(GIVEN INFORMATION)
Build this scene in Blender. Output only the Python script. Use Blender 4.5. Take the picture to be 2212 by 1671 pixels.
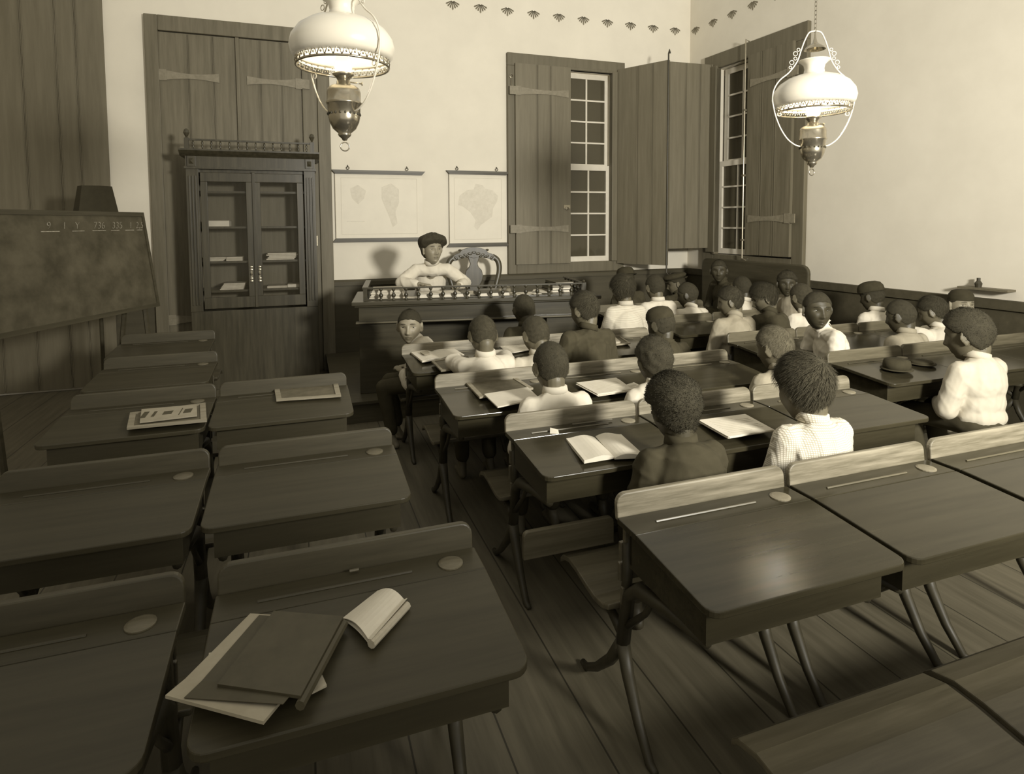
import bpy, math, random
import numpy as np
from mathutils import Vector, Matrix, noise
random.seed(7); np.random.seed(7)
PI = math.pi
for o in list(bpy.data.objects): bpy.data.objects.remove(o)
scn = bpy.context.scene
COL = scn.collection

# ------------------------------------------------------------ camera
CZ = 1.5
F_PX, CX, CY = 1310.49, 1112.0, 563.08
YAW, PITCH, ROLL = .340267, .0625442, -.0052663
_fw = Vector((math.sin(YAW)*math.cos(PITCH), math.cos(YAW)*math.cos(PITCH), -math.sin(PITCH)))
_r0 = Vector((math.cos(YAW), -math.sin(YAW), 0)); _u0 = _r0.cross(_fw)
_r = math.cos(ROLL)*_r0 + math.sin(ROLL)*_u0
_u = -math.sin(ROLL)*_r0 + math.cos(ROLL)*_u0
cd = bpy.data.cameras.new('camera'); cam = bpy.data.objects.new('camera', cd); COL.objects.link(cam)
cd.sensor_fit = 'HORIZONTAL'; cd.sensor_width = 36; cd.lens = F_PX/2212*36
cd.shift_x = (1106-CX)/2212; cd.shift_y = (CY-835.5)/2212; cd.clip_start = .02
M = Matrix((_r, _u, -_fw)).transposed().to_4x4(); M.translation = (0, 0, CZ); cam.matrix_world = M
scn.camera = cam

# ------------------------------------------------------------ world, lights, exposure
w = bpy.data.worlds.new('world'); scn.world = w; w.use_nodes = True
w.node_tree.nodes['Background'].inputs[0].default_value = (1.0, .95, .82, 1)
w.node_tree.nodes['Background'].inputs[1].default_value = .62
scn.view_settings.view_transform = 'Standard'; scn.view_settings.look = 'None'
scn.view_settings.exposure = 0.0; scn.view_settings.gamma = 1.0; scn.view_settings.use_curve_mapping = False
def point_light(name, loc, watt, rad, col=(1, .95, .84)):
    l = bpy.data.lights.new(name, 'POINT'); l.energy = watt; l.shadow_soft_size = rad; l.color = col
    o = bpy.data.objects.new(name, l); o.location = loc; COL.objects.link(o); return o
fl = bpy.data.lights.new('flash_light', 'SPOT'); fl.energy = 1750; fl.shadow_soft_size = .28; fl.color = (1, .965, .88); fl.spot_size = math.radians(106); fl.spot_blend = 1.0
flo = bpy.data.objects.new('flash_light', fl); COL.objects.link(flo); flo.location = (2.3, -1.4, 2.25)
flo.rotation_euler = (Vector((2.8, 6.5, 2.5))-flo.location).to_track_quat('-Z', 'Y').to_euler()
point_light('lamp_flame_light', (.18, 2.54, 2.06), 28, .03)
point_light('lamp_flame_light', (2.55, 2.51, 2.01), 75, .03)

# ------------------------------------------------------------ pixel -> point on a plane (layout was read off the photo)
def ray(px, py): return _fw*F_PX + _r*(px-CX) - _u*(py-CY)
O0 = Vector((0, 0, CZ))
def at_z(px, py, z): d = ray(px, py); return O0 + d*((z-CZ)/d.z)
def at_y(px, py, y): d = ray(px, py); return O0 + d*(y/d.y)

# ------------------------------------------------------------ materials
MATS = {}
def tone(v):                      # warm grey of tone v
    t = min(1, max(0, v/.7)); return (v, v*(.86+.07*t), v*(.41+.36*t**.5), 1)
def newmat(name):
    m = bpy.data.materials.new(name); m.use_nodes = True; MATS[name] = m
    return m, m.node_tree.nodes, m.node_tree.links, m.node_tree.nodes['Principled BSDF']
def coords(N, L, scale=(1, 1, 1), rot=(0, 0, 0)):
    tc = N.new('ShaderNodeTexCoord'); mp = N.new('ShaderNodeMapping'); mp.inputs['Scale'].default_value = scale
    mp.inputs['Rotation'].default_value = rot
    L.new(tc.outputs['Object'], mp.inputs['Vector']); return mp.outputs['Vector']
def noisetex(N, L, vec, s, d=4, r=.6):
    n = N.new('ShaderNodeTexNoise'); n.inputs['Scale'].default_value = s; n.inputs['Detail'].default_value = d
    n.inputs['Roughness'].default_value = r; L.new(vec, n.inputs['Vector']); return n.outputs['Fac']
def ramp(N, L, fac, a, b, p0=.3, p1=.7):
    r = N.new('ShaderNodeValToRGB'); r.color_ramp.elements[0].position = p0; r.color_ramp.elements[1].position = p1
    r.color_ramp.elements[0].color = a; r.color_ramp.elements[1].color = b; L.new(fac, r.inputs[0]); return r.outputs[0]
def bump(N, L, B, h, st=.2, dist=.002):
    b = N.new('ShaderNodeBump'); b.inputs['Strength'].default_value = st; b.inputs['Distance'].default_value = dist
    L.new(h, b.inputs['Height']); L.new(b.outputs[0], B.inputs['Normal'])
def plain(name, v, rough=.6, var=.15, scale=8, spec=.4, bst=0):
    m, N, L, B = newmat(name)
    f = noisetex(N, L, coords(N, L), scale)
    L.new(ramp(N, L, f, tone(v*(1-var)), tone(v*(1+var))), B.inputs['Base Color'])
    B.inputs['Roughness'].default_value = rough; B.inputs['Specular IOR Level'].default_value = spec
    if bst: bump(N, L, B, noisetex(N, L, coords(N, L), scale*6), bst)
    return m
def wood(name, v0, v1, rough=.4, axis=0, spec=.5, sc=1.0, p0=.35, p1=.7, bst=.15, streak=14):
    m, N, L, B = newmat(name)
    s = [streak*sc]*3; s[axis] = .9*sc
    f = noisetex(N, L, coords(N, L, s), 2.2, 6, .65)
    L.new(ramp(N, L, f, tone(v0), tone(v1), p0, p1), B.inputs['Base Color'])
    B.inputs['Roughness'].default_value = rough; B.inputs['Specular IOR Level'].default_value = spec
    bump(N, L, B, f, bst, .001); return m
wood('varnish', .030, .046, .17, 0, .36, bst=.06)
wood('varnish_left', .042, .058, .42, 0, .25)
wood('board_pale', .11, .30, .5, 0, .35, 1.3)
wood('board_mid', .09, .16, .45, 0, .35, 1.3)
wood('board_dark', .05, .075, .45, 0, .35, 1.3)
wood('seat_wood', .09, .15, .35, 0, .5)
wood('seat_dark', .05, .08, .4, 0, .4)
wood('cabinet_wood', .04, .075, .32, 2, .5)
wood('desk_wood', .034, .056, .3, 0, .5)
wood('chair_wood', .045, .09, .38, 2, .5)
wood('rod_wood', .05, .09, .45, 0, .4)
wood('slate_frame', .22, .36, .6, 0, .3)
wood('bench_wood', .05, .075, .5, 1, .3)
wood('shutter_paint', .145, .185, .55, 2, .35, .8)
wood('door_paint', .12, .18, .55, 2, .35, .8)
wood('frame_paint', .12, .155, .55, 2, .35, .8)
wood('dado_paint', .062, .085, .6, 0, .3, .5)
plain('iron', .045, .5, .2, 20)
plain('metal', .34, .3, .1, 30); MATS['metal'].node_tree.nodes['Principled BSDF'].inputs['Metallic'].default_value = .7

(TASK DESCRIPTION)
Leave out the pictures and give the listing above again exactly.

(EXERCISE RESPONSE)
Build this scene in Blender. Output only the Python script. Use Blender 4.5. Take the picture to be 2212 by 1671 pixels.
import bpy, math, random
import numpy as np
from mathutils import Vector, Matrix, noise
random.seed(7); np.random.seed(7)
PI = math.pi
for o in list(bpy.data.objects): bpy.data.objects.remove(o)
scn = bpy.context.scene
COL = scn.collection

# ------------------------------------------------------------ camera
CZ = 1.5
F_PX, CX, CY = 1310.49, 1112.0, 563.08
YAW, PITCH, ROLL = .340267, .0625442, -.0052663
_fw = Vector((math.sin(YAW)*math.cos(PITCH), math.cos(YAW)*math.cos(PITCH), -math.sin(PITCH)))
_r0 = Vector((math.cos(YAW), -math.sin(YAW), 0)); _u0 = _r0.cross(_fw)
_r = math.cos(ROLL)*_r0 + math.sin(ROLL)*_u0
_u = -math.sin(ROLL)*_r0 + math.cos(ROLL)*_u0
cd = bpy.data.cameras.new('camera'); cam = bpy.data.objects.new('camera', cd); COL.objects.link(cam)
cd.sensor_fit = 'HORIZONTAL'; cd.sensor_width = 36; cd.lens = F_PX/2212*36
cd.shift_x = (1106-CX)/2212; cd.shift_y = (CY-835.5)/2212; cd.clip_start = .02
M = Matrix((_r, _u, -_fw)).transposed().to_4x4(); M.translation = (0, 0, CZ); cam.matrix_world = M
scn.camera = cam

# ------------------------------------------------------------ world, lights, exposure
w = bpy.data.worlds.new('world'); scn.world = w; w.use_nodes = True
w.node_tree.nodes['Background'].inputs[0].default_value = (1.0, .95, .82, 1)
w.node_tree.nodes['Background'].inputs[1].default_value = .62
scn.view_settings.view_transform = 'Standard'; scn.view_settings.look = 'None'
scn.view_settings.exposure = 0.0; scn.view_settings.gamma = 1.0; scn.view_settings.use_curve_mapping = False
def point_light(name, loc, watt, rad, col=(1, .95, .84)):
    l = bpy.data.lights.new(name, 'POINT'); l.energy = watt; l.shadow_soft_size = rad; l.color = col
    o = bpy.data.objects.new(name, l); o.location = loc; COL.objects.link(o); return o
fl = bpy.data.lights.new('flash_light', 'SPOT'); fl.energy = 1750; fl.shadow_soft_size = .28; fl.color = (1, .965, .88); fl.spot_size = math.radians(106); fl.spot_blend = 1.0
flo = bpy.data.objects.new('flash_light', fl); COL.objects.link(flo); flo.location = (2.3, -1.4, 2.25)
flo.rotation_euler = (Vector((2.8, 6.5, 2.5))-flo.location).to_track_quat('-Z', 'Y').to_euler()
point_light('lamp_flame_light', (.18, 2.54, 2.06), 28, .03)
point_light('lamp_flame_light', (2.55, 2.51, 2.01), 75, .03)

# ------------------------------------------------------------ pixel -> point on a plane (layout was read off the photo)
def ray(px, py): return _fw*F_PX + _r*(px-CX) - _u*(py-CY)
O0 = Vector((0, 0, CZ))
def at_z(px, py, z): d = ray(px, py); return O0 + d*((z-CZ)/d.z)
def at_y(px, py, y): d = ray(px, py); return O0 + d*(y/d.y)

# ------------------------------------------------------------ materials
MATS = {}
def tone(v):                      # warm grey of tone v
    t = min(1, max(0, v/.7)); return (v, v*(.86+.07*t), v*(.41+.36*t**.5), 1)
def newmat(name):
    m = bpy.data.materials.new(name); m.use_nodes = True; MATS[name] = m
    return m, m.node_tree.nodes, m.node_tree.links, m.node_tree.nodes['Principled BSDF']
def coords(N, L, scale=(1, 1, 1), rot=(0, 0, 0)):
    tc = N.new('ShaderNodeTexCoord'); mp = N.new('ShaderNodeMapping'); mp.inputs['Scale'].default_value = scale
    mp.inputs['Rotation'].default_value = rot
    L.new(tc.outputs['Object'], mp.inputs['Vector']); return mp.outputs['Vector']
def noisetex(N, L, vec, s, d=4, r=.6):
    n = N.new('ShaderNodeTexNoise'); n.inputs['Scale'].default_value = s; n.inputs['Detail'].default_value = d
    n.inputs['Roughness'].default_value = r; L.new(vec, n.inputs['Vector']); return n.outputs['Fac']
def ramp(N, L, fac, a, b, p0=.3, p1=.7):
    r = N.new('ShaderNodeValToRGB'); r.color_ramp.elements[0].position = p0; r.color_ramp.elements[1].position = p1
    r.color_ramp.elements[0].color = a; r.color_ramp.elements[1].color = b; L.new(fac, r.inputs[0]); return r.outputs[0]
def bump(N, L, B, h, st=.2, dist=.002):
    b = N.new('ShaderNodeBump'); b.inputs['Strength'].default_value = st; b.inputs['Distance'].default_value = dist
    L.new(h, b.inputs['Height']); L.new(b.outputs[0], B.inputs['Normal'])
def plain(name, v, rough=.6, var=.15, scale=8, spec=.4, bst=0):
    m, N, L, B = newmat(name)
    f = noisetex(N, L, coords(N, L), scale)
    L.new(ramp(N, L, f, tone(v*(1-var)), tone(v*(1+var))), B.inputs['Base Color'])
    B.inputs['Roughness'].default_value = rough; B.inputs['Specular IOR Level'].default_value = spec
    if bst: bump(N, L, B, noisetex(N, L, coords(N, L), scale*6), bst)
    return m
def wood(name, v0, v1, rough=.4, axis=0, spec=.5, sc=1.0, p0=.35, p1=.7, bst=.15, streak=14):
    m, N, L, B = newmat(name)
    s = [streak*sc]*3; s[axis] = .9*sc
    f = noisetex(N, L, coords(N, L, s), 2.2, 6, .65)
    L.new(ramp(N, L, f, tone(v0), tone(v1), p0, p1), B.inputs['Base Color'])
    B.inputs['Roughness'].default_value = rough; B.inputs['Specular IOR Level'].default_value = spec
    bump(N, L, B, f, bst, .001); return m
wood('varnish', .030, .046, .17, 0, .36, bst=.06)
wood('varnish_left', .042, .058, .42, 0, .25)
wood('board_pale', .11, .30, .5, 0, .35, 1.3)
wood('board_mid', .09, .16, .45, 0, .35, 1.3)
wood('board_dark', .05, .075, .45, 0, .35, 1.3)
wood('seat_wood', .09, .15, .35, 0, .5)
wood('seat_dark', .05, .08, .4, 0, .4)
wood('cabinet_wood', .04, .075, .32, 2, .5)
wood('desk_wood', .034, .056, .3, 0, .5)
wood('chair_wood', .045, .09, .38, 2, .5)
wood('rod_wood', .05, .09, .45, 0, .4)
wood('slate_frame', .22, .36, .6, 0, .3)
wood('bench_wood', .05, .075, .5, 1, .3)
wood('shutter_paint', .145, .185, .55, 2, .35, .8)
wood('door_paint', .12, .18, .55, 2, .35, .8)
wood('frame_paint', .12, .155, .55, 2, .35, .8)
wood('dado_paint', .062, .085, .6, 0, .3, .5)
plain('iron', .045, .5, .2, 20)
plain('metal', .34, .3, .1, 30); MATS['metal'].node_tree.nodes['Principled BSDF'].inputs['Metallic'].default_value = .7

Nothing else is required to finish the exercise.